• _Aim_: Take the lines beginning with the one that contains "Reconstruct this image" and ending with the one that contains "return CX +", and set them down exactly. Omit all pictures.

= = = = =

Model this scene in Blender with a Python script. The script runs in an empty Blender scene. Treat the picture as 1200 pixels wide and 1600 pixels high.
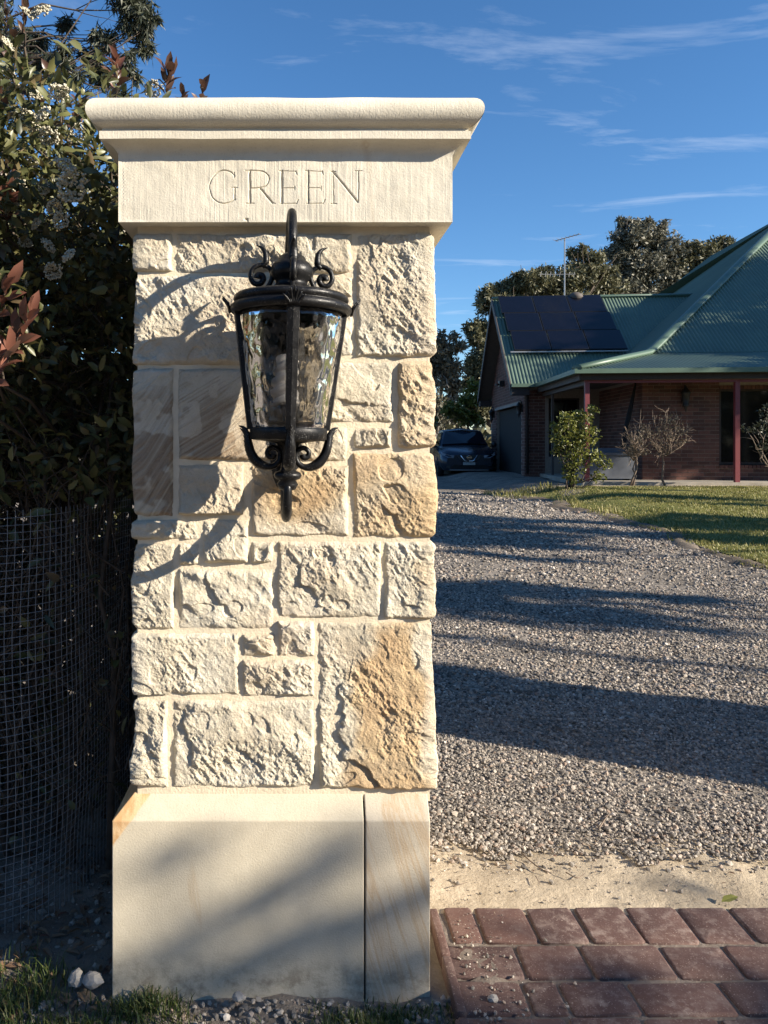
import bpy, bmesh, math, random
import numpy as np
from mathutils import Vector, Matrix, Euler

random.seed(7)
RNG = np.random.default_rng(7)
SC = bpy.context.scene
COL = SC.collection
R = math.radians

# ------------------------------------------------------------------ camera
CAMZ = 1.417
cam_d = bpy.data.cameras.new("camera")
cam = bpy.data.objects.new("camera", cam_d)
COL.objects.link(cam)
cam.location = (0, 0, CAMZ)
cam.rotation_euler = (R(90), 0, 0)
cam_d.sensor_fit = 'VERTICAL'
cam_d.sensor_height = 24.0
cam_d.lens = 18.0
cam_d.shift_x = 130 / 1600
cam_d.shift_y = -110 / 1600
cam_d.clip_start = 0.05
cam_d.clip_end = 3000
SC.camera = cam

# ------------------------------------------------------------------ light, sky, exposure
LD = Vector((-2.30, 1.0, -1.10)).normalized()      # way the sunlight travels
SUN = -LD
SUN_EL = math.asin(SUN.z)
SUN_AZ = math.atan2(SUN.x, SUN.y)
sun_d = bpy.data.lights.new("sun", 'SUN')
sun_d.energy = 5.0
sun_d.angle = R(0.53)
sun_d.color = (1.0, 0.90, 0.755)
sun = bpy.data.objects.new("sun", sun_d)
COL.objects.link(sun)
sun.location = (20, -12, 15)
sun.rotation_euler = SUN.to_track_quat('Z', 'Y').to_euler()

world = bpy.data.worlds.new("World")
SC.world = world
world.use_nodes = True
wn, wl = world.node_tree.nodes, world.node_tree.links
wn.clear()
w_out = wn.new('ShaderNodeOutputWorld')
w_bg = wn.new('ShaderNodeBackground')
w_sky = wn.new('ShaderNodeTexSky')
w_sky.sky_type = 'NISHITA'
w_sky.sun_disc = False
w_sky.sun_elevation = SUN_EL
w_sky.sun_rotation = SUN_AZ
w_sky.altitude = 300
w_sky.air_density = 1.0
w_sky.dust_density = 0.0
w_sky.ozone_density = 4.8
w_bg.inputs['Strength'].default_value = 0.078
# thin cirrus, a function of the view direction projected on a high plane
tc = wn.new('ShaderNodeTexCoord')
sep = wn.new('ShaderNodeSeparateXYZ')
wl.new(tc.outputs['Generated'], sep.inputs[0])
zc = wn.new('ShaderNodeMath'); zc.operation = 'MAXIMUM'; zc.inputs[1].default_value = 0.06
wl.new(sep.outputs['Z'], zc.inputs[0])
dx = wn.new('ShaderNodeMath'); dx.operation = 'DIVIDE'
dy = wn.new('ShaderNodeMath'); dy.operation = 'DIVIDE'
wl.new(sep.outputs['X'], dx.inputs[0]); wl.new(zc.outputs[0], dx.inputs[1])
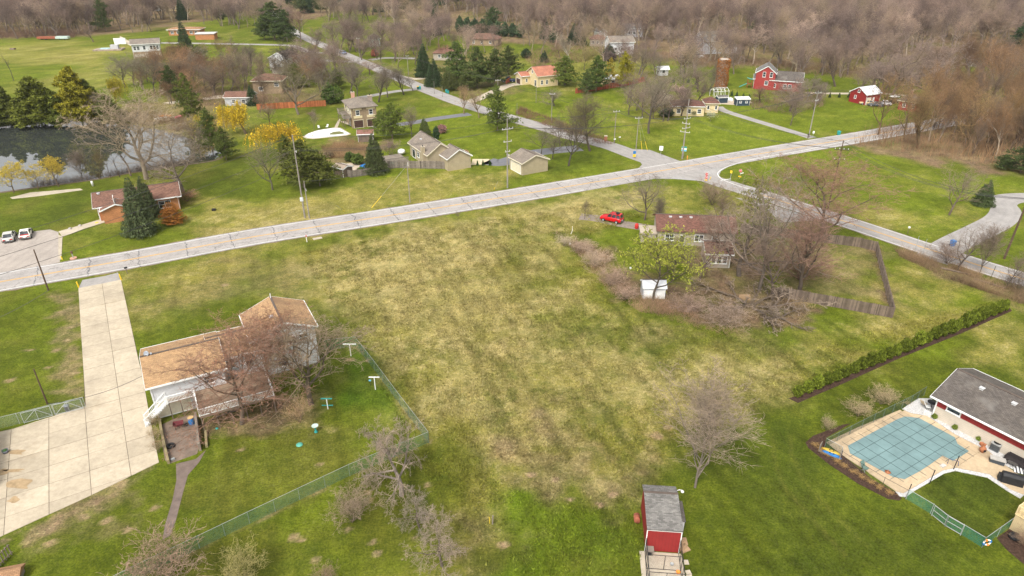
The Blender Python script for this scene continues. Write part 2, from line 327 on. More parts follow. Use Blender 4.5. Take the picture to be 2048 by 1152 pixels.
# (outline on the map, colour, weight, edge softness in m, breakup wavelength)
REG = [
 # broad zones
 ([(-400,118),(200,78),(400,100),(380,200),(0,215)], BRIGHT, .35, 12, 20),
 ([(-400,150),(-400,120),(120,78),(240,100),(150,128)], GOLD, .55, 10, 14),
 ([(0,176),(250,120),(290,150),(120,190),(0,212)], GOLD, .35, 8, 12),
 ([(640,270),(1000,190),(1080,240),(1290,318),(1270,340),(1000,376),(800,345),(700,300)], BRIGHT, .6, 6, 9),
 ([(1100,250),(1260,180),(1480,190),(1640,210),(1860,210),(1740,262),(1600,280),(1360,322),(1180,285)], BRIGHT, .65, 6, 9),
 ([(1480,335),(1700,300),(1800,330),(2048,352),(2100,380),(2000,400),(1900,480),(1700,440)], BRIGHT, .45, 4, 9),
 ([(1600,420),(1740,410),(1900,430),(1960,420),(1880,455),(1740,450)], GOLD, .6, 4, 5),
 ([(370,430),(500,400),(640,395),(830,345),(1000,345),(1040,372),(780,432),(400,490)], GOLD, .8, 4, 6),
 ([(420,470),(640,400),(640,440),(440,485)], STRAW, .35, 3, 4),
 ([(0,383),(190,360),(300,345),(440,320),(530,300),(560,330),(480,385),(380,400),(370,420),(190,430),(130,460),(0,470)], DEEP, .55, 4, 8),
 ([(530,500),(900,450),(560,560),(250,600),(260,640),(240,560)], OLIVE, .75, 5, 7),
 ([(330,560),(560,510),(640,560),(640,600),(430,620),(300,620)], DIRT, .28, 5, 4),
 ([(0,600),(155,580),(170,800),(0,835)], LAWN*.85, .7, 2, 6),
 # the rough central field
 ([(590,500),(760,455),(1000,418),(1180,402),(1290,430),(1150,478),(1190,560),(1270,625),(1420,670),(1620,690),(1760,655),(1900,640),(1600,775),(1470,850),(1330,905),(1280,985),(1090,985),(960,940),(880,880),(720,700),(640,580)], OLIVE, .85, 3.5, 7),
 ([(600,505),(880,450),(1050,425),(1100,470),(1120,560),(1240,680),(1420,720),(1560,720),(1450,800),(1240,830),(1180,900),(1000,900),(890,850),(740,690),(660,590)], STRAW, .38, 5, 5),
 ([(700,500),(900,460),(1010,470),(960,540),(1080,640),(1010,700),(860,640),(760,640),(690,560)], STRAW, .32, 5, 4),
 ([(960,870),(1060,850),(1240,920),(1270,990),(1120,1000),(1010,960)], DIRT, .5, 3.5, 3),
 ([(880,880),(1000,1000),(1000,1120),(960,1140),(900,1000)], OLIVE, .7, 2.5, 4), ([(960,940),(1010,1010),(1020,1152),(960,1152),(930,1050)], DIRT, .4, 2, 2.5), ([(860,880),(960,940),(1000,1000),(930,1010),(880,940)], OLIVE, .6, 2, 4),
 ([(1000,1020),(1110,975),(1230,1010),(1290,1080),(1280,1152),(1000,1200)], np.array((.085,.125,.008)), .75, 3, 5),
 ([(1100,480),(1180,600),(1280,680),(1180,690),(1060,600),(1060,520)], LAWN, .42, 5, 5),
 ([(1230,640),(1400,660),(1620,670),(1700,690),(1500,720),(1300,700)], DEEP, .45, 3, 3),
 ([(1270,640),(1560,700),(1480,820),(1330,760)], STRAW, .3, 4, 3.5),
 ([(1790,520),(2000,600),(1790,660),(1640,700),(1800,600)], GOLD, .65, 4, 5),
 ([(1200,400),(1320,370),(1500,390),(1560,430),(1460,440),(1290,430)], GOLD, .45, 3, 4),
 ([(1040,410),(1230,370),(1290,400),(1200,430),(1080,450)], STRAW, .45, 4, 4),
 # lawns round the near houses
 ([(1330,950),(1480,850),(1600,790),(2048,640),(2100,800),(1850,790),(1620,900),(1800,1000),(2000,1120),(2048,1200),(1370,1200)], LAWN*.86, .85, 3, 7),
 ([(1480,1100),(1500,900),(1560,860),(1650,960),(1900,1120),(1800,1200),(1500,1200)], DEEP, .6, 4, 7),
 ([(1960,640),(2048,650),(2048,760),(1950,720)], GOLD, .5, 4, 5),
 ([(270,640),(480,600),(640,640),(700,680),(690,830),(850,870),(400,1080),(300,1152),(0,1152),(0,1075),(320,930),(420,900)], LAWN*.85, .75, 2.5, 6),
 ([(430,880),(560,860),(830,880),(500,1040),(380,1090)], OLIVE*.75, .35, 3, 5),
 ([(700,690),(735,700),(860,880),(820,890),(690,790)], np.array((.062,.105,.007)), .8, 1.2, 5),
 ([(870,880),(1000,1100),(960,1152),(270,1152),(560,1040)], np.array((.078,.088,.010)), .8, 2.5, 6),
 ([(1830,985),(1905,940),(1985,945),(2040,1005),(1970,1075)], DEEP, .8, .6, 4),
 # leaf litter, bare earth
 ([(1130,478),(1200,520),(1260,600),(1400,640),(1580,650),(1660,600),(1560,575),(1520,480),(1400,470),(1380,560),(1270,560),(1200,500)], LITTER, .9, 2, 3),
 ([(1560,470),(1740,492),(1770,600),(1640,600),(1560,560)], DIRT, .35, 3, 3),
 ([(1740,495),(1755,495),(1790,635),(1775,625)], LITTER, .7, .8, 2),
 ([(1700,292),(1790,255),(2080,180),(2300,200),(2300,370),(2048,352),(1850,325)], LITTER, .95, 3, 5),
 ([(1800,505),(1900,530),(2048,590),(2048,625),(1900,565)], LITTER, .6, 1.5, 3),
 ([(555,790),(620,780),(640,850),(590,870),(550,830)], STRAW, .55, 1.5, 2),
 ([(380,830),(560,800),(580,850),(500,875),(430,880)], LITTER, .7, 1.5, 2.5),
 ([(120,590),(156,585),(170,800),(140,790)], DIRT, .5, 1.5, 1.6),
 ([(20,1068),(180,995),(310,930),(300,955),(150,1030),(60,1085)], DIRT, .7, .9, 1.2),
 ([(120,1020),(250,980),(230,1060),(100,1100)], DIRT, .3, 2, 1.4),
 ([(180,470),(330,200),(480,190),(520,300),(440,330)], OLIVE, .35, 6, 8),
 ([(180,240),(420,170),(470,240),(400,300),(240,260)], LITTER, .6, 5, 6),
 ([(480,190),(640,150),(660,200),(520,225)], LITTER, .5, 5, 5),
 ([(640,300),(700,265),(760,290),(760,340),(680,345)], LITTER, .6, 3, 3),
 ([(1060,285),(1200,260),(1190,330),(1110,340)], DEEP, .5, 4, 5),
 ([(1240,190),(1420,200),(1400,235),(1260,275)], OLIVE, .6, 6, 6),
 ([(840,100),(1020,110),(1000,190),(900,180),(840,160)], LITTER, .5, 6, 6),
 ([(1100,110),(1320,120),(1310,165),(1150,185)], OLIVE, .6, 6, 6),
 # the woods
 ([(-900,78),(120,76),(300,62),(420,40),(480,12),(-900,-60)], LITTER, .95, 6, 12),
 ([(440,18),(600,40),(720,20),(840,55),(1000,85),(1100,95),(1180,75),(1330,110),(1380,130),(1500,135),(1680,155),(1780,165),(1960,128),(2300,120),(3000,-80),(440,-80)], LITTER, .95, 8, 14),
 ([(1600,115),(1800,120),(1960,125),(1830,155),(1680,150)], OLIVE, .6, 5, 7),
]
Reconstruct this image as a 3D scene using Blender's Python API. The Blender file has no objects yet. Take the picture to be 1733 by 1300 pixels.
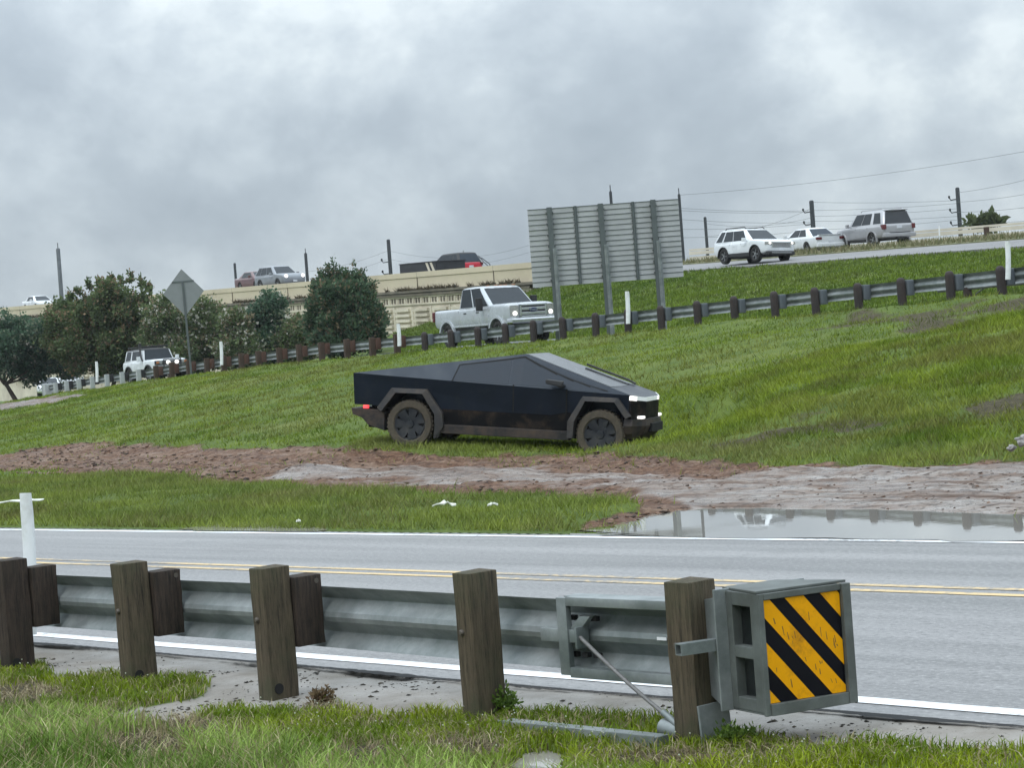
import bpy, bmesh, math, random
import numpy as np
from mathutils import Vector, Matrix

random.seed(7)
rng = np.random.default_rng(11)
scene = bpy.context.scene
COL = scene.collection
R = math.radians

# ------------------------------------------------------------------ camera model (used to read positions off the photograph)
FPX, CX, CY, EYE = 3700.0, 866.5, 650.0, 1.75
RHO, PIT = R(4.2), R(0.60)
cF = np.array([0, math.cos(PIT), -math.sin(PIT)])
cU0 = np.array([0, math.sin(PIT), math.cos(PIT)])
cR0 = np.array([1.0, 0, 0])
cR = math.cos(RHO) * cR0 - math.sin(RHO) * cU0
cU = math.sin(RHO) * cR0 + math.cos(RHO) * cU0
cC = np.array([0, 0, EYE])


def ray(x, y):
    return cF + (x - CX) / FPX * cR - (y - CY) / FPX * cU


def P(x, y, Y):
    d = ray(x, y)
    return Vector(cC + d * (Y / d[1]))


def G(x, y, z=0.0):
    d = ray(x, y)
    return Vector(cC + d * ((z - EYE) / d[2]))


def on_plane(x, y, n, c):
    d = ray(x, y)
    return Vector(cC + d * (c / (d[0] * n[0] + d[1] * n[1])))


def project(X, Y, Z):
    qx, qy, qz = X, Y, Z - EYE
    dep = np.maximum(qx * cF[0] + qy * cF[1] + qz * cF[2], 0.05)
    a = qx * cR[0] + qy * cR[1] + qz * cR[2]
    b = qx * cU[0] + qy * cU[1] + qz * cU[2]
    return CX + FPX * a / dep, CY - FPX * b / dep


# near road frame, far rail frame, highway frame
TH1 = R(43)
n1 = (math.cos(TH1), math.sin(TH1)); e1 = (math.sin(TH1), -math.cos(TH1))
n2 = (0.875, 0.485); e2 = (0.485, -0.875); p2 = (-1.7, 75.0); c2 = p2[0] * n2[0] + p2[1] * n2[1]
n3 = (0.848, 0.530); e3 = (0.530, -0.848); p3 = (1.0, 125.0); c3 = p3[0] * n3[0] + p3[1] * n3[1]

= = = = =

• _Problem solution_:
Reconstruct this image as a 3D scene using Blender's Python API. The Blender file has no objects yet. Take the picture to be 1733 by 1300 pixels.
import bpy, bmesh, math, random
import numpy as np
from mathutils import Vector, Matrix

random.seed(7)
rng = np.random.default_rng(11)
scene = bpy.context.scene
COL = scene.collection
R = math.radians

# ------------------------------------------------------------------ camera model (used to read positions off the photograph)
FPX, CX, CY, EYE = 3700.0, 866.5, 650.0, 1.75
RHO, PIT = R(4.2), R(0.60)
cF = np.array([0, math.cos(PIT), -math.sin(PIT)])
cU0 = np.array([0, math.sin(PIT), math.cos(PIT)])
cR0 = np.array([1.0, 0, 0])
cR = math.cos(RHO) * cR0 - math.sin(RHO) * cU0
cU = math.sin(RHO) * cR0 + math.cos(RHO) * cU0
cC = np.array([0, 0, EYE])


def ray(x, y):
    return cF + (x - CX) / FPX * cR - (y - CY) / FPX * cU


def P(x, y, Y):
    d = ray(x, y)
    return Vector(cC + d * (Y / d[1]))


def G(x, y, z=0.0):
    d = ray(x, y)
    return Vector(cC + d * ((z - EYE) / d[2]))


def on_plane(x, y, n, c):
    d = ray(x, y)
    return Vector(cC + d * (c / (d[0] * n[0] + d[1] * n[1])))


def project(X, Y, Z):
    qx, qy, qz = X, Y, Z - EYE
    dep = np.maximum(qx * cF[0] + qy * cF[1] + qz * cF[2], 0.05)
    a = qx * cR[0] + qy * cR[1] + qz * cR[2]
    b = qx * cU[0] + qy * cU[1] + qz * cU[2]
    return CX + FPX * a / dep, CY - FPX * b / dep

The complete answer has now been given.